Brexit : "Le Royaume-Uni traverse une crise constitutionnelle" mais "pour l’instant l’économie se porte bien"
Sophie Loussouarn, spécialiste de l'histoire économique et politique du Royaume-Uni à l'université Sorbonne Nouvelle, est revenue, vendredi 23 décembre pour franceinfo, sur la situation au Royaume-Uni, six mois après le référendum pour le Brexit.
Les Britanniques ont choisi de sortir de l'Union européenne le 23 juin dernier lors d'un référendum. Sophie Loussouarn, maître de conférences à l’université Sorbonne Nouvelle et spécialiste de l’histoire économique et politique du Royaume-Uni, a commenté, vendredi 22 décembre sur franceinfo, les premiers effets du Brexit. Six mois après les résultats, Sophie Loussouarn a estimé que "le Royaume-Uni traverse une crise constitutionnelle, [mais qu']en revanche, pour l’instant l’économie se porte bien".
franceinfo : Quels sont les premiers effets du Brexit ?
Sophie Loussouarn : Les effets économiques se sont déjà fait sentir. La livre a chuté à son plus bas niveau contre le dollar en 30 ans. Les touristes britanniques subissent une chute de leur pouvoir d’achat à l’étranger. En revanche, les ventes au Royaume-Uni ont augmenté. La chute de la livre a été favorable au commerce britannique. Les emplois n’ont pas été touchés. Le chômage est à 4,5%, ce qui est son plus bas niveau. Le système politique en revanche a été ébranlé. David Cameron a annoncé sa démission. Theresa May est devenue Première ministre le 13 juillet. Les travaillistes ont organisé une nouvelle élection pour désigner leur chef. Jeremy Corbin a été réélu le 25 septembre par la base du parti. On constate au Royaume-Uni une vague de xénophobie, car les Britanniques ont voté pour le Brexit par crainte de l’immigration. Aujourd’hui, on ne sait pas ce que sera le Brexit.

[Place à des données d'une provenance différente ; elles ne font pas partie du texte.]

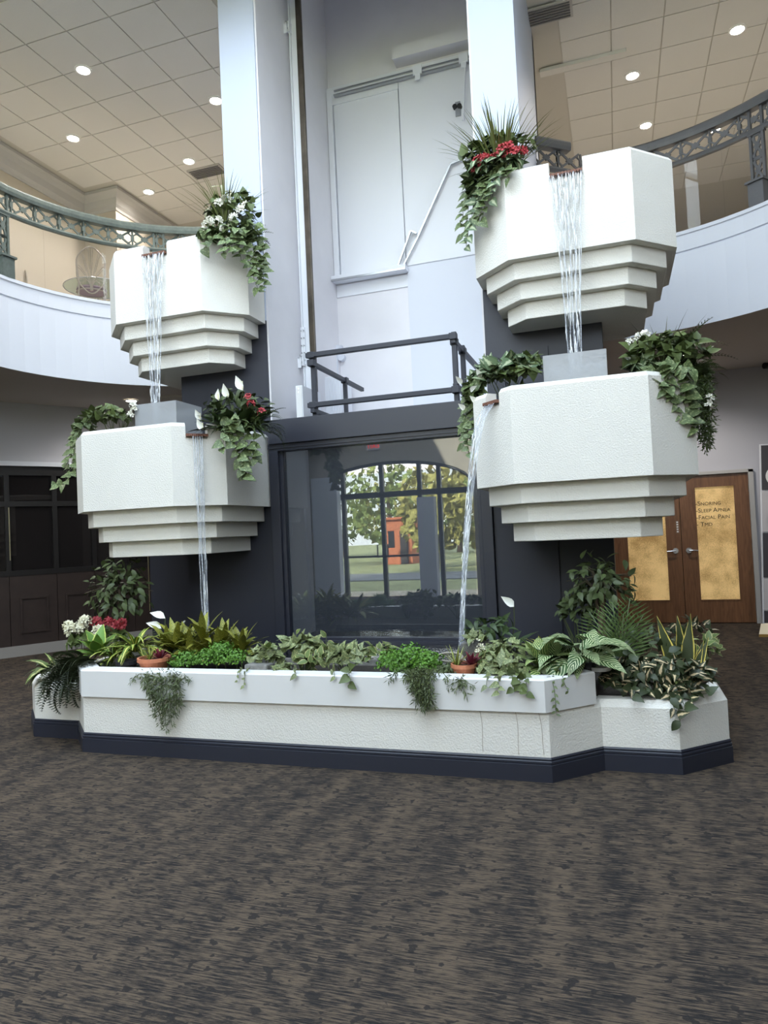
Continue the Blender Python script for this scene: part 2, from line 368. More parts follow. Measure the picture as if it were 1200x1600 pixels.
# street front with arched entrance behind the camera
AX, AW = -3.1, 2.1
fr = MB().box(-9.5, AX-AW, -8.2, -8, 0, 4.45).box(AX+AW, 9.5, -8.2, -8, 0, 4.45)
arc = [(AX+AW*math.cos(t), 2.75+.68*math.sin(t)) for t in [math.pi*k/16 for k in range(17)]]
for (xa,za),(xb,zb) in zip(arc, arc[1:]):
    fr.add([(xa,-8,za),(xb,-8,zb),(xb,-8,4.45),(xa,-8,4.45),(xa,-8.2,za),(xb,-8.2,zb),(xb,-8.2,4.45),(xa,-8.2,4.45)], [(0,1,2,3),(7,6,5,4),(0,4,5,1),(3,2,6,7)])
fr.box(-9.5,-9.1,-8.2,-8,4.45,7.9).box(9.1,9.5,-8.2,-8,4.45,7.9).box(-9.1,9.1,-8.2,-8,7.6,7.9)
struct(fr.build('wall_front', BEIGE))
w2 = struct(MB().box(-9.1,9.1,-8.16,-8.06,4.45,4.53).box(-9.1,9.1,-8.16,-8.06,7.52,7.6).build('window_2', DARKFRAME))
for k in range(11): MB().box(-9.1+1.82*k-.04,-9.1+1.82*k+.04,-8.16,-8.06,4.53,7.52).build('mullion', DARKFRAME, w2)
for k in range(10): MB().box(-9.1+1.82*k+.04,-9.1+1.82*(k+1)-.04,-8.12,-8.11,4.53,7.52).build('pane', PANE, w2)
d2 = MB()
for x in (-4.42,-3.36,-2.36,-1.86): d2.box(x-.05,x+.05,-8.16,-8.04,0,3.38)
d2.box(-5.2,-1.0,-8.16,-8.04,2.52,2.66).tube([(x,-8.1,z-.03) for x,z in arc], .05, 6)
d2 = struct(d2.build('door_2', DARKFRAME))
for xa, xb in ((-5.15,-4.47),(-4.37,-3.41),(-3.31,-2.41),(-2.31,-1.91),(-1.81,-1.05)):
    MB().box(xa,xb,-8.11,-8.1,.02,2.52).build('pane', PANE, d2); MB().box(xa,xb,-8.11,-8.1,2.66,3.15).build('transom_pane', PANE, d2)
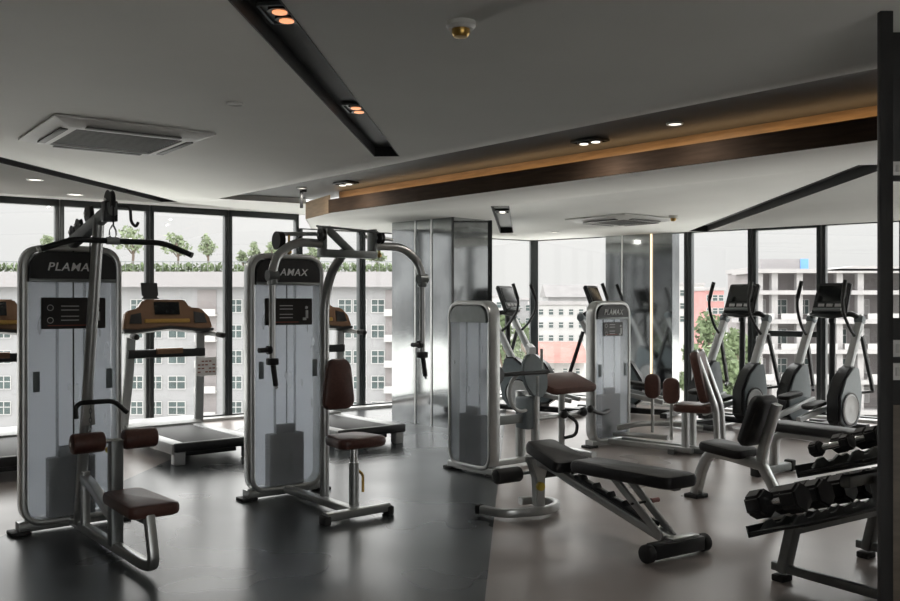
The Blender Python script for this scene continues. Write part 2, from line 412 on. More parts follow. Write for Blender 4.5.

Theresa May a promis d’ouvrir des négociations avec l’UE d’ici le mois de mars, est-ce que l’on s’oriente vers un Brexit dur ou un Brexit mou ?
Il semblerait que l’on s’oriente vers un Brexit dur, avec une sortie du Royaume-Uni du marché unique. Les Britanniques ne veulent plus de libre-circulation des personnes au Royaume-Uni. Pour l’économie britannique, cela aura des répercussions économiques très dures après le mois de mars, puisque Theresa May aura déclenché le fameux article 50 du traité de Lisbonne. D’ici là, je pense que le Royaume-Uni tentera de rester dans l’union douanière, ce qui aurait un effet tout à fait positif pour son économie. La City (le quartier d'affaires de Londres) craint de perdre ses droits de passeports. Ce sera évidemment un enjeu des négociations. Aujourd’hui, les Européens sont irrités de la position britannique. Cette dernière vise à défendre au mieux les intérêts de la Nation et à défendre surtout la sécurité nationale en cette période de grande menace terroriste.
Il existe aussi une incertitude institutionnelle, la Haute cour de justice voudrait que le gouvernement consulte le Parlement avant d’engager cette procédure de sortie. Theresa May a fait appel de sa décision. Est-ce que le gouvernement est en train de faire un passage en force ?
Cela fait partie des prérogatives du Premier ministre que de faire appliquer un référendum bien qu’il ne soit pas légalement liant. Normalement, le Parlement est souverain mais on ne peut pas envisager que l’on revienne sur une décision prise par le peuple britannique. La Cour suprême se prononcera en janvier 2017. Elle a déjà été réticente vis-à-vis des prérogatives du Premier ministre et elle a défendu les pouvoirs du Parlement. Je ne sais pas dans quels termes le Brexit se fera. On ne sait pas non plus quel sera l’avenir de l’Ecosse. 72% des échanges commerciaux de l’Ecosse se font avec le Royaume-Uni. Seuls 40% des Écossais souhaitent une indépendance vis-à-vis du Royaume-Uni. Ce dernier traverse une crise constitutionnelle. En revanche, pour l’instant l’économie se porte bien.